Jane Siberry: Minimalist celebrity

Canadian singer Jane Siberry, who briefly went by the name Issa, decided a few years ago to get rid of almost all of her possessions — and recently decided to free her music, too. She had been using a “pay what you think it’s worth” price structure since 2005, but recently ended that method because of her frustrations with the payment system. From her website:

i have let paypal go. old-fashioned wheezy paranoid beast. and i can’t find a simple enough new solution. so, all music is pay-it-forward.

All 16 of Siberry’s albums can be downloaded for free from her website, if you’re interested. What interests me, however, is the unique story behind the woman and her dedication to simple and minimalist living.

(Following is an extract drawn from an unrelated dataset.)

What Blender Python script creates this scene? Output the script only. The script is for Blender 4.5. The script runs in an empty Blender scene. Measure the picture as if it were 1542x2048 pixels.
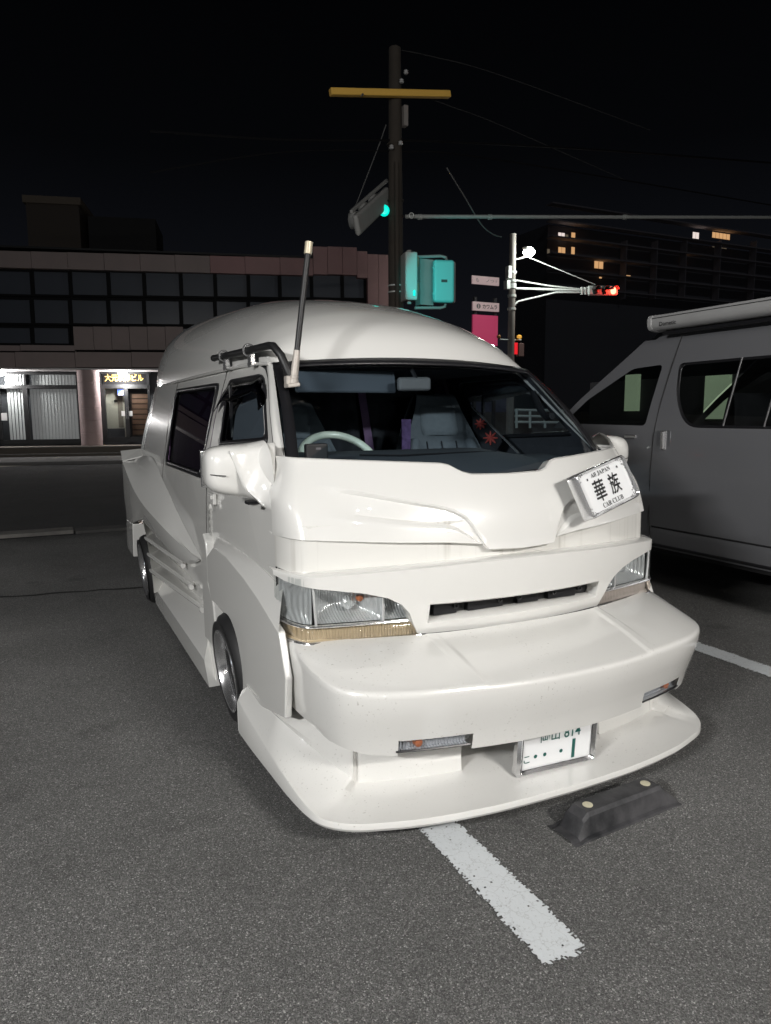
import bpy, bmesh, math, random
from mathutils import Vector, Matrix
import numpy as np
random.seed(7)
S = bpy.context.scene
COL = S.collection
# ------------------------------------------------------------------ camera
F, CX, CY, CAMZ = 1420.0, 771.0, 1024.0, 1.44
def _basis(v1=(79.0, 833.5), roll=.007):
    Y = np.array([(v1[0]-CX)/F, (v1[1]-CY)/F, 1.0]); Y /= np.linalg.norm(Y)
    Z = np.cross(Y, [math.cos(roll), -math.sin(roll), 0]); Z /= np.linalg.norm(Z)
    if Z[1] > 0: Z = -Z
    return np.array([np.cross(Y, Z), Y, Z])
RB = _basis()
cam_data = bpy.data.cameras.new('camera'); cam = bpy.data.objects.new('camera', cam_data); COL.objects.link(cam)
cam_data.sensor_fit = 'VERTICAL'; cam_data.sensor_height = 36; cam_data.sensor_width = 27
cam_data.lens = F/2048*36; cam_data.clip_start = .05; cam_data.clip_end = 2000
mw = Matrix.Identity(4)
for i in range(3):
    mw[i][0] = RB[i][0]; mw[i][1] = -RB[i][1]; mw[i][2] = -RB[i][2]
mw[2][3] = CAMZ
cam.matrix_world = mw
S.camera = cam
def at(px, py, x=None, y=None, z=None):
    """the point of the place seen at a photo pixel, on a plane of constant x, y or z"""
    d = RB @ np.array([(px-CX)/F, (py-CY)/F, 1.0])
    t = (z-CAMZ)/d[2] if z is not None else (y/d[1] if y is not None else x/d[0])
    return Vector((d[0]*t, d[1]*t, CAMZ+d[2]*t))
# ------------------------------------------------------------------ world, lamps, exposure
wd = bpy.data.worlds.new('World'); S.world = wd; wd.use_nodes = True
nt = wd.node_tree; nt.nodes.clear()
wo = nt.nodes.new('ShaderNodeOutputWorld'); bg = nt.nodes.new('ShaderNodeBackground')
tc = nt.nodes.new('ShaderNodeTexCoord'); sp = nt.nodes.new('ShaderNodeSeparateXYZ'); rp = nt.nodes.new('ShaderNodeValToRGB')
nt.links.new(tc.outputs['Generated'], sp.inputs[0]); nt.links.new(sp.outputs['Z'], rp.inputs[0])
nt.links.new(rp.outputs[0], bg.inputs[0]); nt.links.new(bg.outputs[0], wo.inputs[0])
e = rp.color_ramp.elements
e[0].position = 0.0; e[0].color = (.0120, .0120, .0165, 1)
e[1].position = .62; e[1].color = (.0002, .0002, .0003, 1)
k = rp.color_ramp.elements.new(.12); k.color = (.0050, .0055, .0074, 1)
k = rp.color_ramp.elements.new(.32); k.color = (.0014, .0016, .0021, 1)
bg.inputs[1].default_value = 1.0
def lamp(name, kind, loc, power, color, aim=None, size=.3, sizey=None, spot=None):
    d = bpy.data.lights.new(name, kind); d.energy = power; d.color = color
    if kind == 'AREA':
        d.size = size
        if sizey: d.shape = 'RECTANGLE'; d.size_y = sizey
    else: d.shadow_soft_size = size
    if spot: d.spot_size = spot; d.spot_blend = .4
    o = bpy.data.objects.new(name, d); COL.objects.link(o); o.location = loc
    if aim is not None: o.rotation_euler = (Vector(aim)-Vector(loc)).to_track_quat('-Z', 'Y').to_euler()
    return o
lamp('car_park_lamp', 'AREA', (2.5, -3.4, 3.55), 275, (1, .965, .92), (1.9, 2.2, .5), 1.3, .16)
lamp('car_park_lamp', 'AREA', (-4.7, -1.3, 3.4), 410, (1, .99, .97), (1.0, 2.8, .5), 1.3, .16)
lamp('left_fill_light', 'AREA', (-8.5, 2.5, 5.2), 45, (.97, .98, 1), (1.0, 4.5, .3), 1.2, .5)  # added side fill for the left flank of the white van
lamp('low_front_fill', 'AREA', (3.2, -6.5, 2.1), 35, (1, .94, .86), (1.6, 3.0, 1.1), 3.0, .25)  # added low fill that reaches into the cabin
for _p, _w in (((6.5, -9, 6.0), 60), ((-5.5, -12, 6.5), 60), ((12, -4, 5.5), 50), ((0.5, -14, 4.0), 50)):
    lamp('glint_light', 'AREA', _p, _w, (1, .97, .93), (1.6, 2.5, .6), .5, .16)  # small unseen lights added for crisp glints in the paint
_sd = bpy.data.lights.new('dim_fill_sun', 'SUN'); _sd.energy = .035; _sd.angle = math.radians(.5); _sd.color = (.80, .88, 1)  # added faint fill that lifts the far block out of black
_so = bpy.data.objects.new('dim_fill_sun', _sd); COL.objects.link(_so); _so.rotation_euler = (math.radians(52), 0, math.radians(-12))
S.view_settings.view_transform = 'Standard'; S.view_settings.look = 'None'
S.view_settings.exposure = 0; S.view_settings.gamma = 1
S.cycles.max_bounces = 8; S.cycles.transparent_max_bounces = 16
S.cycles.caustics_reflective = False; S.cycles.caustics_refractive = False
# ------------------------------------------------------------------ materials
MATS = {}
def mat(name, color=(.5, .5, .5), rough=.5, metal=0, coat=0, emit=None, estr=0, noise=None, bump=None, spec=.5):
    """noise=(scale, amount, colour2); bump=(scale, strength, distance)"""
    m = bpy.data.materials.new(name); m.use_nodes = True; MATS[name] = m
    n = m.node_tree.nodes; l = m.node_tree.links; p = n['Principled BSDF']
    p.inputs['Base Color'].default_value = (*color, 1); p.inputs['Roughness'].default_value = rough
    p.inputs['Metallic'].default_value = metal; p.inputs['Coat Weight'].default_value = coat
    p.inputs['Coat Roughness'].default_value = .03; p.inputs['Specular IOR Level'].default_value = spec
    if emit: p.inputs['Emission Color'].default_value = (*emit, 1); p.inputs['Emission Strength'].default_value = estr
    t = n.new('ShaderNodeTexCoord')
    if noise:
        a = n.new('ShaderNodeTexNoise'); a.inputs['Scale'].default_value = noise[0]; a.inputs['Detail'].default_value = 6
        a.inputs['Roughness'].default_value = .65
        r = n.new('ShaderNodeMapRange'); r.inputs[1].default_value = .35; r.inputs[2].default_value = .7
        r.inputs[3].default_value = 0; r.inputs[4].default_value = noise[1]
        mx = n.new('ShaderNodeMix'); mx.data_type = 'RGBA'
        mx.inputs[6].default_value = (*color, 1); mx.inputs[7].default_value = (*noise[2], 1)
        l.new(t.outputs['Object'], a.inputs[0]); l.new(a.outputs[0], r.inputs[0]); l.new(r.outputs[0], mx.inputs[0])
        l.new(mx.outputs[2], p.inputs['Base Color'])
    if bump:
        b = n.new('ShaderNodeTexNoise'); b.inputs['Scale'].default_value = bump[0]; b.inputs['Detail'].default_value = 4
        bb = n.new('ShaderNodeBump'); bb.inputs['Strength'].default_value = bump[1]; bb.inputs['Distance'].default_value = bump[2]
        l.new(t.outputs['Object'], b.inputs[0]); l.new(b.outputs[0], bb.inputs['Height']); l.new(bb.outputs[0], p.inputs['Normal'])
    return m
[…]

From “Jane Siberry makes real lounge music” in the London Times:

Siberry travels lightly through life. In 2006 she closed her office and gave away almost all her possessions. Insofar as she has a home now, it is a log cabin in northern Ontario that’s inaccessible in the winter. “It was about removing everything that was at odds with my concept of music,” she says.”

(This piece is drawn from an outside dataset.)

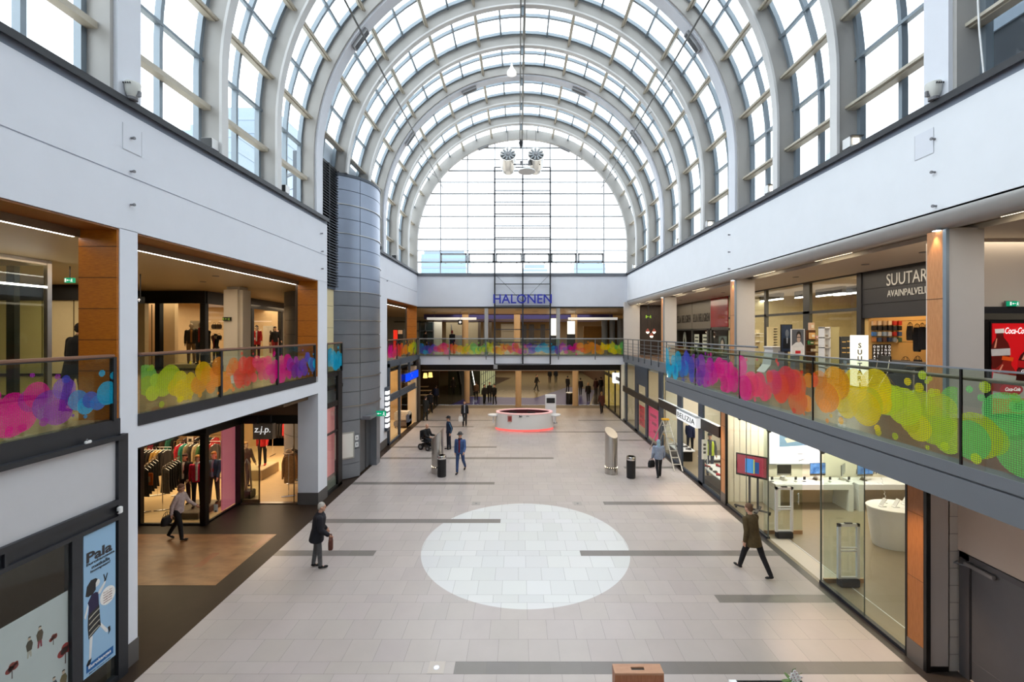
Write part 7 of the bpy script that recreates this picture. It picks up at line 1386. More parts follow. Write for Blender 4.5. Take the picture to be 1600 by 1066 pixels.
tvq('bezel', 0, 1, 1.2, 1.98, -.03, .03, BPLAST); tvq('screen', .04, .96, 1.27, 1.94, .03, .034, mat('red_screen', (150, 50, 70), .3, col2=(110, 70, 90), scale=2, emit=(170, 50, 66), es=.55)); tvq('box_picture', .3, .58, 1.34, 1.84, .034, .037, mat('blue_box_screen', (60, 140, 210), .3, emit=(60, 140, 210), es=.6)); tvq('box_side_picture', .58, .74, 1.36, 1.76, .034, .037, mat('blue_box_side', (40, 80, 140), .3, emit=(50, 90, 150), es=.5)); tvq('yellow_stripe_picture', .56, .6, 1.34, 1.84, .037, .039, mat('yellow_stripe', (200, 200, 90), .3, emit=(200, 200, 90), es=.5))
tvq('pole', .40, .46, .12, 1.2, -.03, .02, DARK); tvq('pole', .66, .72, .12, 1.2, -.03, .02, DARK); tvq('base_bar', -.05, 1.1, .07, .12, .0, .06, DARK); tvq('base_bar', .38, .48, .07, .12, -.35, .35, DARK); tvq('base_bar', .64, .74, .07, .12, -.35, .35, DARK)
for a in (0, 1.05): c = p0+d*a*(p1-p0).length; MB().cyl((c.x, c.y, .005), (c.x, c.y, .075), .035, n=10).build('castor', BPLAST, tv)
for i, (xp, Y, l) in enumerate(((1225, 13.2, 'far'), (1325.5, 10.68, 'near'))):
    x = px(xp, Y); t = thing('security_gate', 'white security gate pedestal in bright shop entrance, %s one' % l, 'security gate', (x, Y, .008)); w_ = .27
    MB().box(x-w_, x-w_+.07, Y-.03, Y+.03, .2, 1.56).box(x+w_-.07, x+w_, Y-.03, Y+.03, .2, 1.56).box(x-w_, x+w_, Y-.03, Y+.03, 1.49, 1.56).build('frame', WPLAST, t); MB().box(x-w_+.07, x+w_-.07, Y-.02, Y+.02, .86, .90).box(x-w_+.07, x+w_-.07, Y-.02, Y+.02, .94, .97).build('crossbar', WPLAST, t); MB().bev(x-.09, x+.09, Y-.035, Y+.035, 1.56, 1.585, .008).build('top_cap', BPLAST, t); MB().bev(x-w_+.03, x+w_-.03, Y-.09, Y+.09, .008, .2, .02).build('base_box', DARK, t); MB().box(x-w_+.05, x+w_-.05, Y-.02, Y+.02, .2, .24).build('base_plate', WPLAST, t)
cn = thing('round_counter', 'tapered oval white counter in the middle of the bright shop', 'counter', (px(1402, 12.6), 12.7, .005)); c = (px(1402, 12.6)+.1, 12.75, .005)
MB().lathe([(.50, 0), (.53, .1), (.60, .7), (.64, 1.1), (.655, 1.14)], c, 40, sx=1.25, sy=.8).build('body', WPLAST, cn, smooth=True); MB().lathe([(.655, 1.14), (.65, 1.16)], c, 40, sx=1.25, sy=.8).build('worktop', mat('counter_top_white', (246, 246, 244), .25), cn)
for i, (dx, dy, l, kd) in enumerate(((-.45, -.05, 'left', 0), (-.1, -.1, 'middle', 1), (.35, .1, 'right', 0))):
    x, Y, z = c[0]+dx, c[1]+dy, 1.166; t = thing('tablet_stand', 'small white display stand on the oval counter, %s one' % l, 'display', (x, Y, z)); MB().bev(x-.09, x+.09, Y-.05, Y+.05, z, z+.02, .006).build('base', WPLAST, t); MB().add([(x-.02, Y-.02, z+.02), (x+.1, Y-.02, z+.22), (x+.1, Y+.1, z+.22), (x-.02, Y+.1, z+.02), (x, Y-.02, z+.02), (x+.12, Y-.02, z+.22), (x+.12, Y+.1, z+.22), (x, Y+.1, z+.02)], [(0, 1, 2, 3), (7, 6, 5, 4), (0, 4, 5, 1), (1, 5, 6, 2), (2, 6, 7, 3), (3, 7, 4, 0)]).build('tablet', WPLAST, t)
cc = thing('coiled_cord', 'white coiled security cord rising from the oval counter', 'cord', (c[0]-.12, c[1]+.1, 1.2)); MB().tube([(c[0]-.14-.35*(i/120)+.018*cos(i*.9), c[1]+.18+.018*sin(i*.9), 1.166+2.0*i/120) for i in range(121)]+[(c[0]-.49, c[1]+.18, 4.04)], .006, 5).build('cord', WPLAST, cc); MB().bev(c[0]-.17, c[0]-.11, c[1]+.15, c[1]+.21, 1.162, 1.19, .01).build('foot', WPLAST, cc)
for i, (xp, yp) in enumerate(((1153, 656, ), (1199, 676), (1282, 708), (1328, 722))):
    Y = 14.0 if i < 2 else 11.6; x, z = px(xp, Y), pz(yp-4, Y); t = thing('track_spot', 'dark spotlight under the shop ceiling behind right balcony edge, %s from the left' % ORD[i], 'spotlight', (x, Y, z)); MB().cyl((x, Y, z+.08), (x, Y, 4.06 if x > 7.75 else 4.23), .015).build('stem', DARK, t); MB().cyl((x-.03, Y-.02, z+.08), (x+.1, Y+.05, z-.06), .05, .065).build('head', DARK, t)
# ---- shoe shop BELIZIA and the fronts beyond it, in the plane XW
FR = mat('front_blue_grey', (66, 76, 90), .4, metal=.3, var=.08); mb = MB()
def post(v0, v1, z0=0, z1=4.2, dx=.06): mb.box(XW-.03, XW+dx, yx(v1, XW), yx(v0, XW), z0, z1)
for v0, v1 in ((1059, 1065.5), (1092, 1099), (1029.5, 1032.5), (992.5, 997), (1009, 1012), (977, 979.5)): post(v0, v1, .003)
post(1065, 1092, 3.55, 4.2, .02); post(997, 1009, 3.05, 4.2, .02); post(1032, 1036, 0, 4.2, .04)
mb.box(XW-.03, XW+.06, 16.1, 31, .003, .12); struct('window_60', mb, FR)
mb = MB(); mb.box(XW-.08, XW+.05, 16.1, yx(1031, XW), 2.36, 2.78); struct('wall_shoe_sign_band', mb, mat('sign_band_brown', (40, 32, 28), .5)); mb = MB(); mb.box(XW-.1, XW+.05, 16.1, yx(1031, XW), 2.78, 2.793); struct('trim_19', mb, mat('white_line_glow', (216, 216, 214), .4, emit=(255, 255, 250), es=.05))  # white trim is no lamp; its faint glow imitates light from overhead
mb = MB(); mb.box(XW-.06, XW+.05, yx(1030, XW), 31, 2.1, 2.5); struct('wall_red_sign_band', mb, mat('sign_band_brown', (0, 0, 0)))
mb = MB(); mb.quad((XW, 16.1, .1), (XW, yx(1092, XW), .1), (XW, yx(1092, XW), 4.2), (XW, 16.1, 4.2)).quad((XW, yx(1060, XW), .1), (XW, yx(1030, XW), .1), (XW, yx(1030, XW), 4.2), (XW, yx(1060, XW), 4.2)); struct('window_61', mb, GLASSC)
mb = MB(); mb.quad((XW, 23.3, .1), (XW, 31, .1), (XW, 31, 4.2), (XW, 23.3, 4.2)); struct('window_62', mb, GLASSC)
mb = MB(); mb.quad((XW+.06, 16.1, .004), (13, 16.1, .004), (13, 31, .004), (XW+.06, 31, .004)); struct('floor_shoe_shop', mb, GREYFLOOR)
mb = MB(); mb.box(12.8, 13, 16.1, 31.2, 0, 4.05).box(XW+.3, 13, 23.0, 23.15, 0, 4.05).box(XW+.1, 13, 31.1, 31.2, 0, 4.05); struct('wall_shoe_shop', mb, CREAMW)
sg = thing('shop_sign', 'white light box sign with black BELIZIA letters on right shops', 'sign', (XW-.2, yx(1072, XW), 2.5)); ya, yb = yx(1087, XW-.28), yx(1057, XW-.28); MB().box(XW-.28, XW-.08, ya, yb, 2.36, 2.78).build('case', mat('sign_white_box', (240, 242, 244), .4, emit=(255, 255, 255), es=.35), sg); text('BELIZIA', 'lettering', BLACK, (XW-.285, yb-.1, 2.46), (0, -1, 0), (0, 0, 1), width=yb-ya-.2, height=.23, parent=sg, ext=.008); MB().box(XW-.285, XW-.07, ya-.01, yb+.01, 2.775, 2.79).build('cap_trim', ALU, sg)
ld = thing('step_ladder', 'aluminium A-frame step ladder standing before the shoe shop', 'ladder', (px(1060, 18.5), 19, 0)); 
f1, f2, tp2 = Vector((px(1041, 21.5)-.05, 21.5, .004)), Vector((px(1071, 16.9), 17.6, .004)), Vector((7.36, 19.3, 2.42)); f1 = Vector((7.45, 23.2, .004)); f2 = Vector((7.45, 19.5, .004)); tp2 = Vector((7.45, 21.4, 1.98))
for s in (0, .42):
    o_ = Vector((-s*.9, 0, 0)); MB().tube([f1+o_, tp2+o_*.7], .03, 6).build('stile', mat('ladder_aluminium', (190, 184, 172), .4, metal=.3), ld); MB().tube([f2+o_, tp2+o_*.7], .03, 6).build('stile', mat('ladder_aluminium', (0, 0, 0)), ld)
for k in range(1, 8): q = f2.lerp(tp2, k/8); MB().box(q.x-.36, q.x+.02, q.y-.05, q.y+.05, q.z-.015, q.z+.015).build('step', mat('ladder_aluminium', (0, 0, 0)), ld)
q = tp2; MB().bev(q.x-.32, q.x+.04, q.y-.12, q.y+.12, q.z-.03, q.z+.05, .02).build('top_cap', mat('ladder_yellow', (226, 170, 50), .5), ld); m_ = f1.lerp(tp2, .55); m2_ = f2.lerp(tp2, .55); MB().tube([m_, m2_], .012, 6).build('spreader', mat('ladder_yellow', (0, 0, 0)), ld)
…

More about her minimalist life from a May 3 article about her in The Scotsman:

There is, arguably, no performer in the world quite like Jane Siberry. Kate Bush, Joanna Newsom and PJ Harvey all show a similar fearlessness, individuality, and defiance of the usual rules in the way they approach what they do. But what other Western performer has gone quite as far as Siberry in paring back their creativity to its absolute essentials? Most people, as they get older, cling on to material possessions – letters, photos, clothes – for dear life. It’s proof that you’ve lived, that you’ve had relationships, that you’ve had some success, that you exist. Siberry, now 54, has discarded it all, in a bid “to find a new way of doing things”.

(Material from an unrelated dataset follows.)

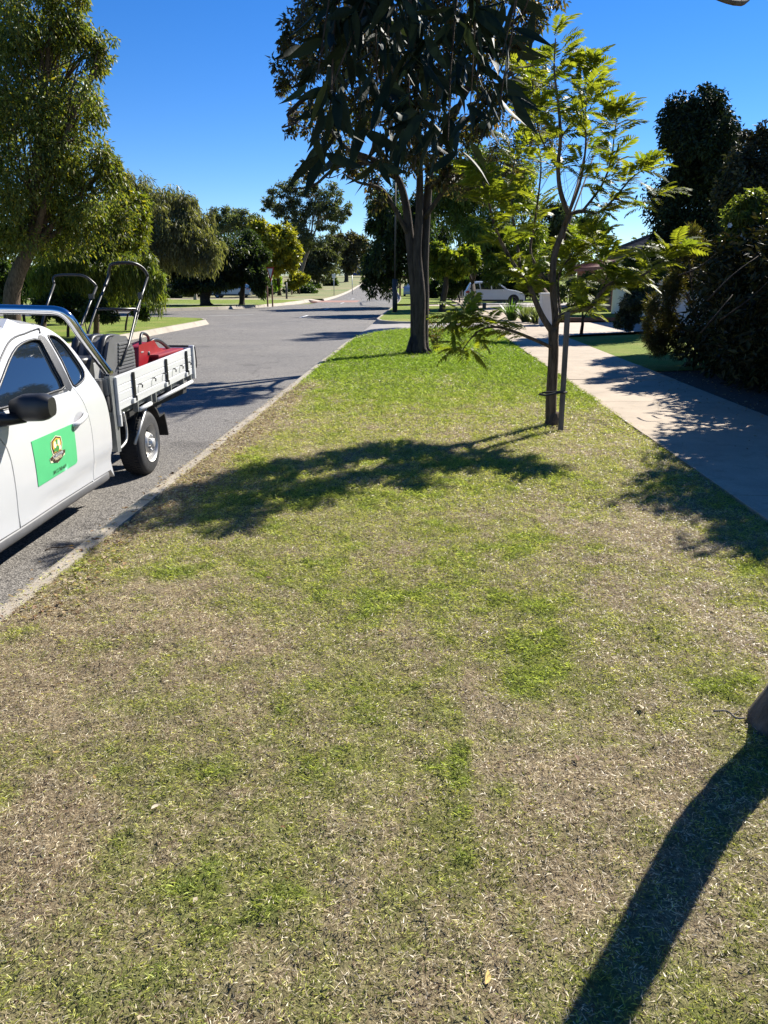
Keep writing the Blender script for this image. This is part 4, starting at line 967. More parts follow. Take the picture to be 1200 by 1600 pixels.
for (px, py) in [(1160, 368), (1163, 374), (1176, 380), (1163, 394), (1140, 352)]:
    m = MB(); c = at(px, py, 14.9) - Vector((8.1, 15.6, -0.01))
    for j in range(6):
        t = j * math.pi / 3; d = Vector((math.cos(t), -.3, math.sin(t))); s_ = Vector((-math.sin(t), 0, math.cos(t)))
        m.add([c, c + d * .03 + s_ * .018, c + d * .05, c + d * .03 - s_ * .018], [(0, 1, 2, 3)], True)
    m.build('flower', wm, cam_sh)
tree('grey_shrub', 'rounded grey green shrub against the white house wall', 'shrub', (8.6, 26.5, 0), px_clumps(26.5, [(985, 485, 26, 24), (1000, 470, 22, 20), (975, 500, 18, 16)], 1.0, seed=90), 8000, 0.1, [(0.06, 0.065, 0.045), (0.09, 0.095, 0.065), (0.04, 0.05, 0.03)], 'bark_dark', .06, seed=91, sub=14, crown_name='foliage')
tree('garden_tree', 'dark leafy small tree in front of the white house wall', 'tree', (9.6, 28.0, 0), px_clumps(28, [(1000, 440, 26, 30), (985, 420, 16, 20), (1020, 410, 22, 30)], 1.0, seed=92), 9000, 0.13, DG, 'bark_dark', .08, seed=93, sub=14)
tree('garden_tree', 'low crooked multi stemmed tree by the white gate pillar', 'tree', gp(908, 521), px_clumps(25, [(890, 455, 24, 18), (915, 445, 22, 18), (935, 460, 20, 16), (905, 470, 20, 12)], 1.0, seed=94), 2600, 0.11, [(0.06, 0.08, 0.025), (0.1, 0.12, 0.03)], 'bark_dark', .06, seed=95, sub=12, fork=at(910, 500, 25))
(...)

Some people, of course, may cynically regard all this as rather self-indulgent and hippyish, and may feel like repeating John Travolta’s quip in Pulp Fiction, after Samuel L Jackson tells him he’s going to give up his hitman ways to “walk the earth”. “So you decided to be a bum?” says Travolta dismissively. It’s a good joke, but an easy, cheap shot, the kind designed to keep someone in their place. Siberry, though, has never seemed very interested in doing what’s expected of her. In a society obsessed by material things, in which art has become a commodity, a lifestyle statement or just background noise, she embodies a different approach to living.